Eserin giriş kısmında belirtildiği üzere Müslüman toplumlarda çağdaş düşüncenin, modernleşmeye verilen tepkiler ve onunla girişilen etkileşime göre modernist, muhafazakâr ve ıslahçı biçimleri bulunur. Bu farklı formların ise yeknesak olduğunu söyleyemeyiz. Çeşitli fraksiyonları ve tonları olan bu düşünceler Müslüman toplumların tecrübe ettikleri problemlere karşı farklı farklı çözüm önerileri sunmakta alternatif yollar çizmektedir.
Bu dört ciltlik çalışmayla literatürdeki büyük bir boşluğu doldurmak, çağdaş Müslüman toplumları etkisi altına alan düşünce akımlarını irdelemek ve bu toplumların karşılaştığı zorlukları ve sınırlılıkları çözümlemek hedefleniyor.

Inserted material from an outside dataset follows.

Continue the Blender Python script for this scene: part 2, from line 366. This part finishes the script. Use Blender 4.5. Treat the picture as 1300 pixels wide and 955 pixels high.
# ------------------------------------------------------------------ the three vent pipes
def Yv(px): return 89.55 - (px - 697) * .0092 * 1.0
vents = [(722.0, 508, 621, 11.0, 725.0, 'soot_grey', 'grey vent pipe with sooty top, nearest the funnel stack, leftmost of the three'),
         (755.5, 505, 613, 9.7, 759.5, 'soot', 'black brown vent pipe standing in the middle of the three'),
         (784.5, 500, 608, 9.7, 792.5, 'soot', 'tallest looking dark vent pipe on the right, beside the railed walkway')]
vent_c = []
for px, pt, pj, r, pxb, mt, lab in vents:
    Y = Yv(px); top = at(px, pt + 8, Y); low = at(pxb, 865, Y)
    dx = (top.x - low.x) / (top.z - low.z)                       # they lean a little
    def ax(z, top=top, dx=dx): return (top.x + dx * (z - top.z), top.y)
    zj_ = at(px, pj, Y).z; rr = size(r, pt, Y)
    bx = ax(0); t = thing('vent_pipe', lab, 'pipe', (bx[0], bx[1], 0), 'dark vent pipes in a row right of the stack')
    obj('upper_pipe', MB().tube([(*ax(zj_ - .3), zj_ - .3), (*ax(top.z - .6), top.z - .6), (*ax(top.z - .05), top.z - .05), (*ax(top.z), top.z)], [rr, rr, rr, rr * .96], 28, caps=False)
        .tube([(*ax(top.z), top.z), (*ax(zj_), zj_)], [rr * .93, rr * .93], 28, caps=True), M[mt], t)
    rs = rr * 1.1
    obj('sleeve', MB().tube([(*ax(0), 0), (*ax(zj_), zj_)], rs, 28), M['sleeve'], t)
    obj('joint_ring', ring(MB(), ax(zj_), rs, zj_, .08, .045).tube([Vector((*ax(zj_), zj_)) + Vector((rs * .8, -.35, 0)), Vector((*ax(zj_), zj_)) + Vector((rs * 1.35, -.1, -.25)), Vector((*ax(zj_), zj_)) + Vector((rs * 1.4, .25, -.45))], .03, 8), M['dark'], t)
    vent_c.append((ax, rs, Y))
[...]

Öte yandan bu çalışmayla, Müslüman toplumlardaki düşünce hareketleri hakkında farklı bakış açıları sunmak amaçlanıyor. Bahsi geçen hedeflere ulaşabilmek için farklı coğrafyalardaki ilmî gelişmeleri takip eden, düşünce dünyasına hâkim olan, yerel dilleri bilen yerel kültüre aşina ve modernizmin etkisindeki toplumların gelişimiyle Müslüman toplumların gelişimini mukayese edebilecek aynı zamanda birlikte değerlendirebilecek alanında uzman isimlere gereksinim duyuluyor. Kitaba katkı sunan isimler alanlarındaki hâkimiyetleriyle sadece bu ihtiyaca cevap vermiyor aynı zamanda her biri pazılın bir parçasını tamamlayarak ortaya bütünlüklü bir eser çıkarmış oluyor.